_THE REQUEST_. Without the pictures, output the records below word for word.

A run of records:

■ ■ ■ ■ ■

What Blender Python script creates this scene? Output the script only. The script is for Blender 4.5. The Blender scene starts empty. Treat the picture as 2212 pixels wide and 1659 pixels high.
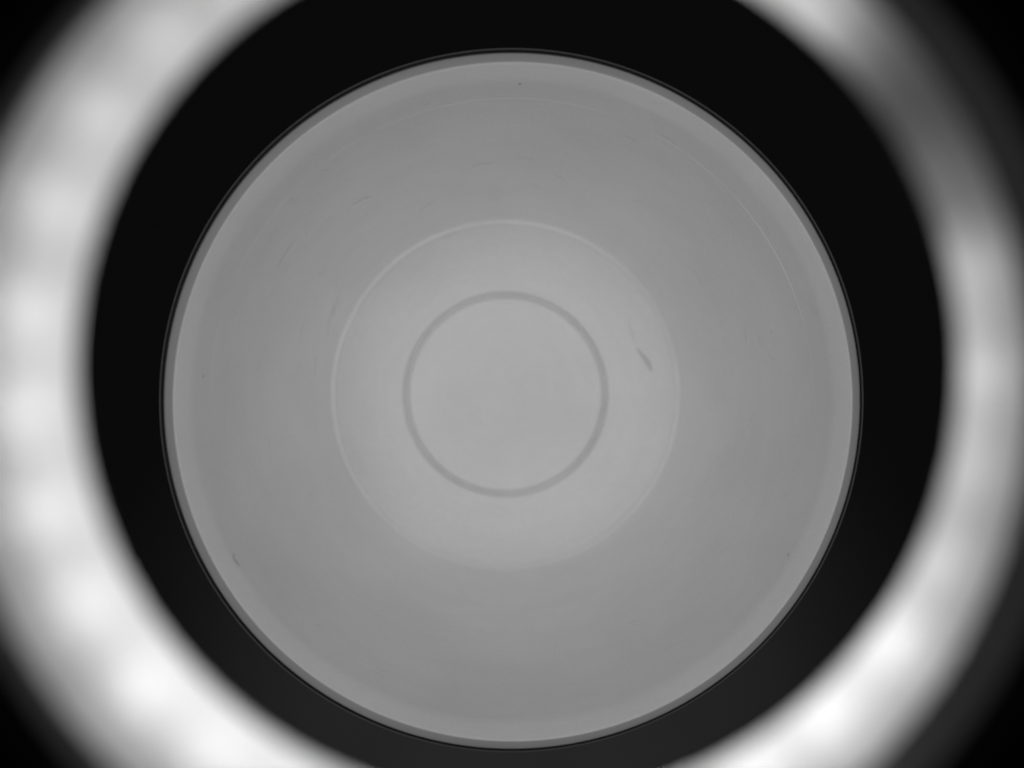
import bpy, bmesh, math, random
from mathutils import Vector, Matrix
random.seed(7)
S = bpy.context.scene
COL = S.collection

# ------------------------------------------------------------------ camera
CAM_Z = 0.9                      # lens height above the bench, metres
K = 0.05457e-3 / 0.4             # metres per picture unit and metre of depth
UC, VC = 1106.0, 829.5           # centre of the picture in survey units
RIM = 0.400                      # lens to rim of the cup
def at(u, v, depth):
    """survey point at a given distance below the lens -> world point"""
    return Vector(((u - UC) * K * depth, -(v - VC) * K * depth, CAM_Z - depth))
def mm(units, depth):
    return units * K * depth

cam = bpy.data.cameras.new('camera')
cam.sensor_width = 36.0
cam.lens = 36.0 * 0.4 / (2212 * K * 0.4)
cam.clip_start = 0.01; cam.clip_end = 20.0
cam.dof.use_dof = True
cam.dof.focus_distance = 0.4125
cam.dof.aperture_fstop = 12.0
cam.dof.aperture_blades = 0
co = bpy.data.objects.new('camera', cam); COL.objects.link(co)
co.location = (0, 0, CAM_Z)
S.camera = co

# ------------------------------------------------------------------ world and lamps
w = bpy.data.worlds.new('World'); S.world = w; w.use_nodes = True
bg = w.node_tree.nodes['Background']
bg.inputs[0].default_value = (1, 1, 1, 1); bg.inputs[1].default_value = 0.004

def disk_lamp(name, loc, target, size, watts):
    l = bpy.data.lights.new(name, 'AREA'); l.shape = 'DISK'; l.size = size; l.energy = watts
    l.color = (1, 1, 1)
    o = bpy.data.objects.new(name, l); COL.objects.link(o)
    o.location = loc
    o.rotation_euler = (Vector(target) - Vector(loc)).to_track_quat('-Z', 'Y').to_euler()
    return o
KEY_W = 0.087                    # twelve soft lamps in a ring round the lens
for i in range(12):
    a = math.radians(i * 30 + 15)
    f = 1.0 + 0.05 * math.cos(a - math.radians(50))
    disk_lamp('overhead_lamp', (0.265 * math.cos(a), 0.265 * math.sin(a), 0.865), (0, 0, 0.49), 0.11, KEY_W * f)
sl = bpy.data.lights.new('plate_fill_spot', 'SPOT'); sl.energy = 24.0; sl.spot_size = math.radians(12.5); sl.spot_blend = 1.0; sl.shadow_soft_size = 0.02  # added fill spot, brightens only the lower part of the black plate
so = bpy.data.objects.new('plate_fill_spot', sl); COL.objects.link(so); so.location = (0.03, -0.26, 1.0)
so.rotation_euler = (Vector((0.002, -0.081, 0.1)) - so.location).to_track_quat('-Z', 'Y').to_euler()

S.view_settings.view_transform = 'Standard'
S.view_settings.look = 'None'
S.view_settings.exposure = 0.0
S.view_settings.gamma = 1.0
S.render.engine = 'CYCLES'
S.cycles.use_denoising = True
S.cycles.max_bounces = 10
S.cycles.diffuse_bounces = 8
S.cycles.transmission_bounces = 8
S.cycles.caustics_reflective = False
S.cycles.caustics_refractive = False

# ------------------------------------------------------------------ materials
def mat(name):
    m = bpy.data.materials.new(name); m.use_nodes = True
    nt = m.node_tree
    return m, nt, nt.nodes['Principled BSDF'], nt.nodes['Material Output']
def node(nt, t, **kw):
    n = nt.nodes.new(t)
    for k, v in kw.items(): setattr(n, k, v)
    return n
def math_n(nt, op, a, b=None):
    n = node(nt, 'ShaderNodeMath', operation=op)
    for i, x in enumerate((a, b)):
        if x is None: continue
        if isinstance(x, (int, float)): n.inputs[i].default_value = x
        else: nt.links.new(x, n.inputs[i])
    return n.outputs[0]

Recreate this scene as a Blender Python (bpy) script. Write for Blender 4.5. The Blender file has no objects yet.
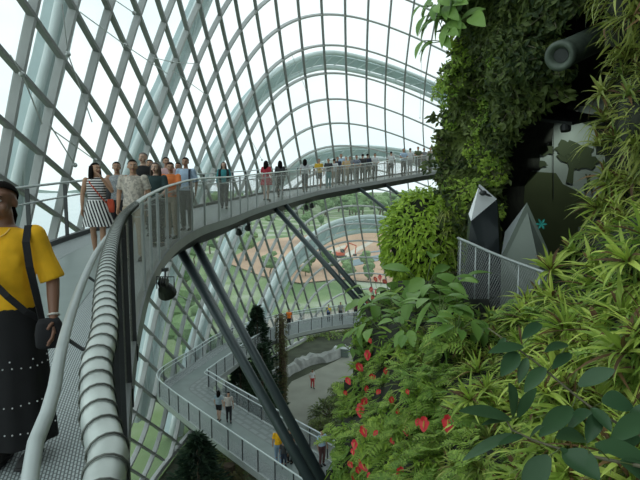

■ ■ ■ ■ ■

_RESPONSE BELOW_.
What Blender Python script creates this scene? Output the script only. The script is for Blender 4.5. The Blender scene starts empty. Treat the picture as 2212 pixels wide and 1659 pixels high.
import bpy, bmesh, math, random
from mathutils import Vector, Matrix
random.seed(7)
S = bpy.context.scene
COL = S.collection

# ------------------------------------------------------------------ camera
CAM_Z = 0.9                      # lens height above the bench, metres
K = 0.05457e-3 / 0.4             # metres per picture unit and metre of depth
UC, VC = 1106.0, 829.5           # centre of the picture in survey units
RIM = 0.400                      # lens to rim of the cup
def at(u, v, depth):
    """survey point at a given distance below the lens -> world point"""
    return Vector(((u - UC) * K * depth, -(v - VC) * K * depth, CAM_Z - depth))
def mm(units, depth):
    return units * K * depth

cam = bpy.data.cameras.new('camera')
cam.sensor_width = 36.0
cam.lens = 36.0 * 0.4 / (2212 * K * 0.4)
cam.clip_start = 0.01; cam.clip_end = 20.0
cam.dof.use_dof = True
cam.dof.focus_distance = 0.4125
cam.dof.aperture_fstop = 12.0
cam.dof.aperture_blades = 0
co = bpy.data.objects.new('camera', cam); COL.objects.link(co)
co.location = (0, 0, CAM_Z)
S.camera = co

# ------------------------------------------------------------------ world and lamps
w = bpy.data.worlds.new('World'); S.world = w; w.use_nodes = True
bg = w.node_tree.nodes['Background']
bg.inputs[0].default_value = (1, 1, 1, 1); bg.inputs[1].default_value = 0.004

def disk_lamp(name, loc, target, size, watts):
    l = bpy.data.lights.new(name, 'AREA'); l.shape = 'DISK'; l.size = size; l.energy = watts
    l.color = (1, 1, 1)
    o = bpy.data.objects.new(name, l); COL.objects.link(o)
    o.location = loc
    o.rotation_euler = (Vector(target) - Vector(loc)).to_track_quat('-Z', 'Y').to_euler()
    return o
KEY_W = 0.087                    # twelve soft lamps in a ring round the lens
for i in range(12):
    a = math.radians(i * 30 + 15)
    f = 1.0 + 0.05 * math.cos(a - math.radians(50))
    disk_lamp('overhead_lamp', (0.265 * math.cos(a), 0.265 * math.sin(a), 0.865), (0, 0, 0.49), 0.11, KEY_W * f)
sl = bpy.data.lights.new('plate_fill_spot', 'SPOT'); sl.energy = 24.0; sl.spot_size = math.radians(12.5); sl.spot_blend = 1.0; sl.shadow_soft_size = 0.02  # added fill spot, brightens only the lower part of the black plate
so = bpy.data.objects.new('plate_fill_spot', sl); COL.objects.link(so); so.location = (0.03, -0.26, 1.0)
so.rotation_euler = (Vector((0.002, -0.081, 0.1)) - so.location).to_track_quat('-Z', 'Y').to_euler()

S.view_settings.view_transform = 'Standard'
S.view_settings.look = 'None'
S.view_settings.exposure = 0.0
S.view_settings.gamma = 1.0
S.render.engine = 'CYCLES'
S.cycles.use_denoising = True
S.cycles.max_bounces = 10
S.cycles.diffuse_bounces = 8
S.cycles.transmission_bounces = 8
S.cycles.caustics_reflective = False
S.cycles.caustics_refractive = False

# ------------------------------------------------------------------ materials
def mat(name):
    m = bpy.data.materials.new(name); m.use_nodes = True
    nt = m.node_tree
    return m, nt, nt.nodes['Principled BSDF'], nt.nodes['Material Output']
def node(nt, t, **kw):
    n = nt.nodes.new(t)
    for k, v in kw.items(): setattr(n, k, v)
    return n
def math_n(nt, op, a, b=None):
    n = node(nt, 'ShaderNodeMath', operation=op)
    for i, x in enumerate((a, b)):
        if x is None: continue
        if isinstance(x, (int, float)): n.inputs[i].default_value = x
        else: nt.links.new(x, n.inputs[i])
    return n.outputs[0]

Recreate this scene as a Blender Python (bpy) script. Write for Blender 4.5. The Blender file has no objects yet.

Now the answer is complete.